■ Data extract
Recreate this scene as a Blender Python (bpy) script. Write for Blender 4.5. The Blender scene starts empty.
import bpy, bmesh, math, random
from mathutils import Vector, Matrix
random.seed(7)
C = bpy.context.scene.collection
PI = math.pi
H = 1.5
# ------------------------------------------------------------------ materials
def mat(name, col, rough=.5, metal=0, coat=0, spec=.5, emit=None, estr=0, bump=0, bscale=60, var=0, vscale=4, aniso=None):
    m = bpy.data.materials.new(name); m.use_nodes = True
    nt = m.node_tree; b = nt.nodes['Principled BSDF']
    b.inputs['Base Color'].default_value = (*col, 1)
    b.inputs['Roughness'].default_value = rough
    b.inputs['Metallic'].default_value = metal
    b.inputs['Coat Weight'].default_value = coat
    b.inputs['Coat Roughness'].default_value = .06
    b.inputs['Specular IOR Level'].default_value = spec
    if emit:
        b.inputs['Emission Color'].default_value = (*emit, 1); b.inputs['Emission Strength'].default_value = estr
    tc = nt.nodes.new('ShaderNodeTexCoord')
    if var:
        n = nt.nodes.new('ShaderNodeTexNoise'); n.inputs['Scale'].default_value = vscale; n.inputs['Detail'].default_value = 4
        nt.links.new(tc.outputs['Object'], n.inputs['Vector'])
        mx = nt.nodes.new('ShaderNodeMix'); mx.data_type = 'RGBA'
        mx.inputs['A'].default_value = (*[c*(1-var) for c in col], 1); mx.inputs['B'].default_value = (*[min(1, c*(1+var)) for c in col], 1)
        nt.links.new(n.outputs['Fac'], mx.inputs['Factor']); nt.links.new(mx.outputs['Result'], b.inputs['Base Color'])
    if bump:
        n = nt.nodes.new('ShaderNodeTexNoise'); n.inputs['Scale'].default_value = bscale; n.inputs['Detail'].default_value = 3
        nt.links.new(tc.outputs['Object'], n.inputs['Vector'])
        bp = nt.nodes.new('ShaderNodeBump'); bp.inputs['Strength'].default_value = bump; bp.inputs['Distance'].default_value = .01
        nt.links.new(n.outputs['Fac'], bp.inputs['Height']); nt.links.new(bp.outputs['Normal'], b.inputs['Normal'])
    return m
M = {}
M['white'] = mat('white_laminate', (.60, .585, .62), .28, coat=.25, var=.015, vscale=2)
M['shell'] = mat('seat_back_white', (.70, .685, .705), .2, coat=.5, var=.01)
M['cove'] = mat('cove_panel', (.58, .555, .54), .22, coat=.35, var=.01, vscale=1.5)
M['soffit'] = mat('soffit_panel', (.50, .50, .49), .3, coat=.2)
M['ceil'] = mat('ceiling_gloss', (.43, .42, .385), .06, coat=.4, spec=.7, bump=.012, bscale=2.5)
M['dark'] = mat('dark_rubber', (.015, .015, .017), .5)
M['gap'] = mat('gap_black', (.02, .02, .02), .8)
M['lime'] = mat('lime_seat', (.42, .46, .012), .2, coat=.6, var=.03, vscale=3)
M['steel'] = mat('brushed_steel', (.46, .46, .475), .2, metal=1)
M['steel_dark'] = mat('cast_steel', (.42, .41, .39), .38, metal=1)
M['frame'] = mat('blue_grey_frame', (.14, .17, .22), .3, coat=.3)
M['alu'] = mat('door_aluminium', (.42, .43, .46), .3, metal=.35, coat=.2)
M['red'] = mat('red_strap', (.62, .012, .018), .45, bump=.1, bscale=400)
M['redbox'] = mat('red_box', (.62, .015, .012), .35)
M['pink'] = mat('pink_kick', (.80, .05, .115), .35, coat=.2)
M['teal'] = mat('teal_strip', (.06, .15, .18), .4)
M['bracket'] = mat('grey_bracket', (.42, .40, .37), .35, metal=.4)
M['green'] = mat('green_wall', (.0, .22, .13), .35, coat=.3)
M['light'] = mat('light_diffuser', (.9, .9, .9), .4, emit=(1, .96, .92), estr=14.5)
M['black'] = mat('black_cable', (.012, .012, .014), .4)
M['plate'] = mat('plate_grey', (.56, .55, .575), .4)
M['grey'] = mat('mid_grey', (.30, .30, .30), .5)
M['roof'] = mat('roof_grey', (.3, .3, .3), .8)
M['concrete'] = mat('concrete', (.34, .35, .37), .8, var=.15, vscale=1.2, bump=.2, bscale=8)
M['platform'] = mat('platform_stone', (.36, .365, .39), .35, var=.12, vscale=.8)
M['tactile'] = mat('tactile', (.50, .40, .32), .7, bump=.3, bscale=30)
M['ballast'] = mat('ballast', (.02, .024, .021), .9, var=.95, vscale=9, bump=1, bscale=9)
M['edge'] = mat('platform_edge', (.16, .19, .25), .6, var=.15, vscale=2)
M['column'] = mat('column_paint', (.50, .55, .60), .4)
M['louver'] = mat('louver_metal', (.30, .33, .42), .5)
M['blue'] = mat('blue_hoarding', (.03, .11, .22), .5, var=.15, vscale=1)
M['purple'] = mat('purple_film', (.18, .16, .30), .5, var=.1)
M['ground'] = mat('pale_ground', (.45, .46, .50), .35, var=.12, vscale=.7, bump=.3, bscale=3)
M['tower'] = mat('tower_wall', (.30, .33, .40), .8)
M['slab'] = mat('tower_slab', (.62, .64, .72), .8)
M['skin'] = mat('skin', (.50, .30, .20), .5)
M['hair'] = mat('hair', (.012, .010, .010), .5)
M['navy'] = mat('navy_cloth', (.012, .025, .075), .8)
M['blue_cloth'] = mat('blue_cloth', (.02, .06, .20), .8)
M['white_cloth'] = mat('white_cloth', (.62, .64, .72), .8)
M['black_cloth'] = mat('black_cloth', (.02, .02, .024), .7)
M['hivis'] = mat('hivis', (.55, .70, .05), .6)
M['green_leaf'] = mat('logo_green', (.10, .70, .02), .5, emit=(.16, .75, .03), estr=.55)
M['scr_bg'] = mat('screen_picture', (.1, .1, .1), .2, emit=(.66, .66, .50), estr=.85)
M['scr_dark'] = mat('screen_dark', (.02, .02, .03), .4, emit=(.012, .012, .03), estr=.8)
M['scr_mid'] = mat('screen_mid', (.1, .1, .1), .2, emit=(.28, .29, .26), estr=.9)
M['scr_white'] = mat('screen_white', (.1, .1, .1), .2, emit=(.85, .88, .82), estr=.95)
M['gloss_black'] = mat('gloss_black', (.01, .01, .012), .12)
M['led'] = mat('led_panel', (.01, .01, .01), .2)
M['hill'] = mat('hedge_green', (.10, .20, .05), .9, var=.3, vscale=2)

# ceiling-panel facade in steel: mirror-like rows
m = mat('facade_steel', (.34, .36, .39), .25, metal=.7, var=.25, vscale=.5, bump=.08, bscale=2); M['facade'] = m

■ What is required
Transcribe the data. Leave every line exactly as it is.

■ Task response
Recreate this scene as a Blender Python (bpy) script. Write for Blender 4.5. The Blender scene starts empty.
import bpy, bmesh, math, random
from mathutils import Vector, Matrix
random.seed(7)
C = bpy.context.scene.collection
PI = math.pi
H = 1.5
# ------------------------------------------------------------------ materials
def mat(name, col, rough=.5, metal=0, coat=0, spec=.5, emit=None, estr=0, bump=0, bscale=60, var=0, vscale=4, aniso=None):
    m = bpy.data.materials.new(name); m.use_nodes = True
    nt = m.node_tree; b = nt.nodes['Principled BSDF']
    b.inputs['Base Color'].default_value = (*col, 1)
    b.inputs['Roughness'].default_value = rough
    b.inputs['Metallic'].default_value = metal
    b.inputs['Coat Weight'].default_value = coat
    b.inputs['Coat Roughness'].default_value = .06
    b.inputs['Specular IOR Level'].default_value = spec
    if emit:
        b.inputs['Emission Color'].default_value = (*emit, 1); b.inputs['Emission Strength'].default_value = estr
    tc = nt.nodes.new('ShaderNodeTexCoord')
    if var:
        n = nt.nodes.new('ShaderNodeTexNoise'); n.inputs['Scale'].default_value = vscale; n.inputs['Detail'].default_value = 4
        nt.links.new(tc.outputs['Object'], n.inputs['Vector'])
        mx = nt.nodes.new('ShaderNodeMix'); mx.data_type = 'RGBA'
        mx.inputs['A'].default_value = (*[c*(1-var) for c in col], 1); mx.inputs['B'].default_value = (*[min(1, c*(1+var)) for c in col], 1)
        nt.links.new(n.outputs['Fac'], mx.inputs['Factor']); nt.links.new(mx.outputs['Result'], b.inputs['Base Color'])
    if bump:
        n = nt.nodes.new('ShaderNodeTexNoise'); n.inputs['Scale'].default_value = bscale; n.inputs['Detail'].default_value = 3
        nt.links.new(tc.outputs['Object'], n.inputs['Vector'])
        bp = nt.nodes.new('ShaderNodeBump'); bp.inputs['Strength'].default_value = bump; bp.inputs['Distance'].default_value = .01
        nt.links.new(n.outputs['Fac'], bp.inputs['Height']); nt.links.new(bp.outputs['Normal'], b.inputs['Normal'])
    return m
M = {}
M['white'] = mat('white_laminate', (.60, .585, .62), .28, coat=.25, var=.015, vscale=2)
M['shell'] = mat('seat_back_white', (.70, .685, .705), .2, coat=.5, var=.01)
M['cove'] = mat('cove_panel', (.58, .555, .54), .22, coat=.35, var=.01, vscale=1.5)
M['soffit'] = mat('soffit_panel', (.50, .50, .49), .3, coat=.2)
M['ceil'] = mat('ceiling_gloss', (.43, .42, .385), .06, coat=.4, spec=.7, bump=.012, bscale=2.5)
M['dark'] = mat('dark_rubber', (.015, .015, .017), .5)
M['gap'] = mat('gap_black', (.02, .02, .02), .8)
M['lime'] = mat('lime_seat', (.42, .46, .012), .2, coat=.6, var=.03, vscale=3)
M['steel'] = mat('brushed_steel', (.46, .46, .475), .2, metal=1)
M['steel_dark'] = mat('cast_steel', (.42, .41, .39), .38, metal=1)
M['frame'] = mat('blue_grey_frame', (.14, .17, .22), .3, coat=.3)
M['alu'] = mat('door_aluminium', (.42, .43, .46), .3, metal=.35, coat=.2)
M['red'] = mat('red_strap', (.62, .012, .018), .45, bump=.1, bscale=400)
M['redbox'] = mat('red_box', (.62, .015, .012), .35)
M['pink'] = mat('pink_kick', (.80, .05, .115), .35, coat=.2)
M['teal'] = mat('teal_strip', (.06, .15, .18), .4)
M['bracket'] = mat('grey_bracket', (.42, .40, .37), .35, metal=.4)
M['green'] = mat('green_wall', (.0, .22, .13), .35, coat=.3)
M['light'] = mat('light_diffuser', (.9, .9, .9), .4, emit=(1, .96, .92), estr=14.5)
M['black'] = mat('black_cable', (.012, .012, .014), .4)
M['plate'] = mat('plate_grey', (.56, .55, .575), .4)
M['grey'] = mat('mid_grey', (.30, .30, .30), .5)
M['roof'] = mat('roof_grey', (.3, .3, .3), .8)
M['concrete'] = mat('concrete', (.34, .35, .37), .8, var=.15, vscale=1.2, bump=.2, bscale=8)
M['platform'] = mat('platform_stone', (.36, .365, .39), .35, var=.12, vscale=.8)
M['tactile'] = mat('tactile', (.50, .40, .32), .7, bump=.3, bscale=30)
M['ballast'] = mat('ballast', (.02, .024, .021), .9, var=.95, vscale=9, bump=1, bscale=9)
M['edge'] = mat('platform_edge', (.16, .19, .25), .6, var=.15, vscale=2)
M['column'] = mat('column_paint', (.50, .55, .60), .4)
M['louver'] = mat('louver_metal', (.30, .33, .42), .5)
M['blue'] = mat('blue_hoarding', (.03, .11, .22), .5, var=.15, vscale=1)
M['purple'] = mat('purple_film', (.18, .16, .30), .5, var=.1)
M['ground'] = mat('pale_ground', (.45, .46, .50), .35, var=.12, vscale=.7, bump=.3, bscale=3)
M['tower'] = mat('tower_wall', (.30, .33, .40), .8)
M['slab'] = mat('tower_slab', (.62, .64, .72), .8)
M['skin'] = mat('skin', (.50, .30, .20), .5)
M['hair'] = mat('hair', (.012, .010, .010), .5)
M['navy'] = mat('navy_cloth', (.012, .025, .075), .8)
M['blue_cloth'] = mat('blue_cloth', (.02, .06, .20), .8)
M['white_cloth'] = mat('white_cloth', (.62, .64, .72), .8)
M['black_cloth'] = mat('black_cloth', (.02, .02, .024), .7)
M['hivis'] = mat('hivis', (.55, .70, .05), .6)
M['green_leaf'] = mat('logo_green', (.10, .70, .02), .5, emit=(.16, .75, .03), estr=.55)
M['scr_bg'] = mat('screen_picture', (.1, .1, .1), .2, emit=(.66, .66, .50), estr=.85)
M['scr_dark'] = mat('screen_dark', (.02, .02, .03), .4, emit=(.012, .012, .03), estr=.8)
M['scr_mid'] = mat('screen_mid', (.1, .1, .1), .2, emit=(.28, .29, .26), estr=.9)
M['scr_white'] = mat('screen_white', (.1, .1, .1), .2, emit=(.85, .88, .82), estr=.95)
M['gloss_black'] = mat('gloss_black', (.01, .01, .012), .12)
M['led'] = mat('led_panel', (.01, .01, .01), .2)
M['hill'] = mat('hedge_green', (.10, .20, .05), .9, var=.3, vscale=2)

# ceiling-panel facade in steel: mirror-like rows
m = mat('facade_steel', (.34, .36, .39), .25, metal=.7, var=.25, vscale=.5, bump=.08, bscale=2); M['facade'] = m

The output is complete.